Degrees of freedom is a concept that helps us understand the variability we expect in our statistical estimates, especially when testing hypotheses. In the context of a chi-square test, it influences the shape of the chi-square distribution used to determine the p-value.

For a chi-square test, degrees of freedom (\(df\)) are calculated based on the number of categories being analyzed. Specifically, \(\text{df} = k - 1\), where \(k\) is the number of categories. In our scenario, \(k = 3\) (hard copy, print, and read online). Thus, \(\text{df} = 2\).
This value is essential for looking up or calculating the p-value associated with our chi-square statistic, which in turn helps us interpret our hypothesis test results.

P-Value

The p-value is a probability measure that helps determine the significance of the test results in hypothesis testing. It indicates the likelihood of observing the data, or something more extreme, assuming the null hypothesis is true.

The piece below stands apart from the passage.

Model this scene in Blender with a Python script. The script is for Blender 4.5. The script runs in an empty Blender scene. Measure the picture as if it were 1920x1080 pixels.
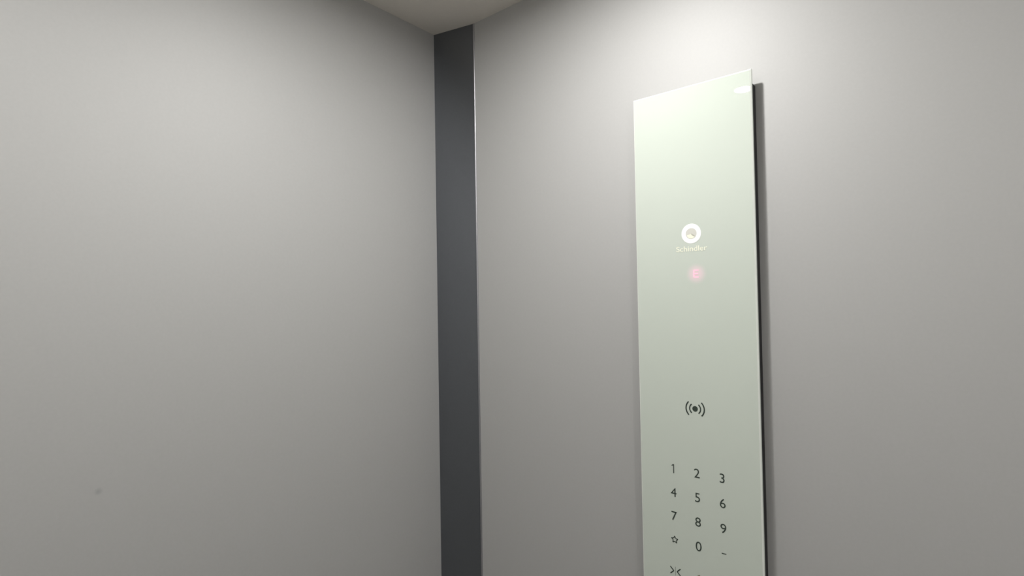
import bpy, bmesh, math
from mathutils import Matrix, Vector

C = bpy.context.scene.collection
scene = bpy.context.scene

# ------------------------------------------------------------------ camera
S = 0.9            # distance from the camera to the right wall, metres
CAM_Z = 1.50       # camera height
yaw, pitch, roll, FPX = -0.6937, 0.0205, 0.0170, 993.0
R0 = Vector((math.cos(yaw), -math.sin(yaw), 0))
F = Vector((math.sin(yaw) * math.cos(pitch), math.cos(yaw) * math.cos(pitch), math.sin(pitch)))
U0 = R0.cross(F)
cr, sr = math.cos(roll), math.sin(roll)
RX = cr * R0 - sr * U0
UY = sr * R0 + cr * U0
cam_data = bpy.data.cameras.new('camera')
cam = bpy.data.objects.new('camera', cam_data)
C.objects.link(cam)
m = Matrix.Identity(4)
for i in range(3):
    m[i][0], m[i][1], m[i][2] = RX[i], UY[i], -F[i]
m[2][3] = CAM_Z
cam.matrix_world = m
cam_data.sensor_width = 36
cam_data.lens = 36 * FPX / 1920
cam_data.clip_start = 0.01
scene.camera = cam

# ------------------------------------------------------------------ world, exposure
world = bpy.data.worlds.new('world')
scene.world = world
world.use_nodes = True
world.node_tree.nodes['Background'].inputs[0].default_value = (0, 0, 0, 1)
vs = scene.view_settings
vs.view_transform = 'Standard'
vs.look = 'None'
vs.exposure = 0.0
vs.gamma = 1
vs.use_curve_mapping = False

LAMP_COL = (1.0, 0.985, 0.965)

# cab box in metres (camera stands at x=0, y=0)
XL, XR = -1.0697 * S, 0.57 * S
YR, YB = 1.0 * S, -0.33 * S
ZC = CAM_Z + 0.7231 * S
CH_Y = 0.971 * S        # corner strip runs from (XL, CH_Y) ...
CH_X = -0.9466 * S      # ... to (CH_X, YR)
LAMPS = [(-0.44 * S, 0.56 * S, 6.1), (-0.545 * S, 0.0, 2.1), (0.50 * S, 0.0, 3.6)]   # x, y, watts; the last one is added fill

# ------------------------------------------------------------------ helpers
def mat(name, color, rough=0.5, metal=0.0, coat=0.0, coat_rough=0.03, emit=None, strength=0.0,
        spec=0.5, grain=0.0, grain_scale=400, stretch=(1, 1, 1), bump=0.0, spot=None):
    mt = bpy.data.materials.new(name)
    mt.use_nodes = True
    nt = mt.node_tree
    b = nt.nodes['Principled BSDF']
    b.inputs['Base Color'].default_value = (*color, 1)
    b.inputs['Roughness'].default_value = rough
    b.inputs['Metallic'].default_value = metal
    b.inputs['Coat Weight'].default_value = coat
    b.inputs['Coat Roughness'].default_value = coat_rough
    b.inputs['Specular IOR Level'].default_value = spec
    if emit:
        b.inputs['Emission Color'].default_value = (*emit, 1)
        b.inputs['Emission Strength'].default_value = strength
    if grain or bump:
        tc = nt.nodes.new('ShaderNodeTexCoord')
        mp = nt.nodes.new('ShaderNodeMapping')
        mp.inputs['Scale'].default_value = stretch
        nz = nt.nodes.new('ShaderNodeTexNoise')
        nz.inputs['Scale'].default_value = grain_scale
        nz.inputs['Detail'].default_value = 3
        nt.links.new(tc.outputs['Object'], mp.inputs[0])
        nt.links.new(mp.outputs[0], nz.inputs['Vector'])
        col_out = None
        if grain:
            mx = nt.nodes.new('ShaderNodeMix')
            mx.data_type = 'RGBA'
            mx.inputs[6].default_value = (*[c * (1 - grain) for c in color], 1)
            mx.inputs[7].default_value = (*[c * (1 + grain) for c in color], 1)
            nt.links.new(nz.outputs['Fac'], mx.inputs[0])
            col_out = mx.outputs[2]
        if spot and col_out:
            # small greasy smudge: (position, radius, colour)
            vm = nt.nodes.new('ShaderNodeVectorMath'); vm.operation = 'DISTANCE'
            vm.inputs[1].default_value = spot[0]
            nt.links.new(tc.outputs['Object'], vm.inputs[0])
            mr = nt.nodes.new('ShaderNodeMapRange')
            mr.interpolation_type = 'SMOOTHSTEP'
            mr.inputs['From Min'].default_value = 0
            mr.inputs['From Max'].default_value = spot[1]
            mr.inputs['To Min'].default_value = 0.3
            mr.inputs['To Max'].default_value = 0
            nt.links.new(vm.outputs['Value'], mr.inputs['Value'])
            m2 = nt.nodes.new('ShaderNodeMix'); m2.data_type = 'RGBA'
            m2.inputs[7].default_value = (*spot[2], 1)
            nt.links.new(mr.outputs[0], m2.inputs[0])
            nt.links.new(col_out, m2.inputs[6])
            col_out = m2.outputs[2]
        if col_out:
            nt.links.new(col_out, b.inputs['Base Color'])
        if bump:
            bp = nt.nodes.new('ShaderNodeBump')
            bp.inputs['Strength'].default_value = bump
            bp.inputs['Distance'].default_value = 0.0005
            nt.links.new(nz.outputs['Fac'], bp.inputs['Height'])
            nt.links.new(bp.outputs[0], b.inputs['Normal'])
    return mt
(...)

For our exercise, after calculating the chi-square statistic, we need the p-value to make conclusions. A low p-value (typically less than 0.05) suggests that the observed data is unlikely under the null hypothesis, prompting us to reject it. Conversely, a high p-value indicates that the data aligns well with the null hypothesis.
In this case, the chi-square statistic was 2.32, with $df = 2$. The corresponding p-value is approximately 0.313. Since this p-value exceeds the common threshold of 0.05, we do not have sufficient evidence to reject the null hypothesis, suggesting that the observed distribution is consistent with the predictions.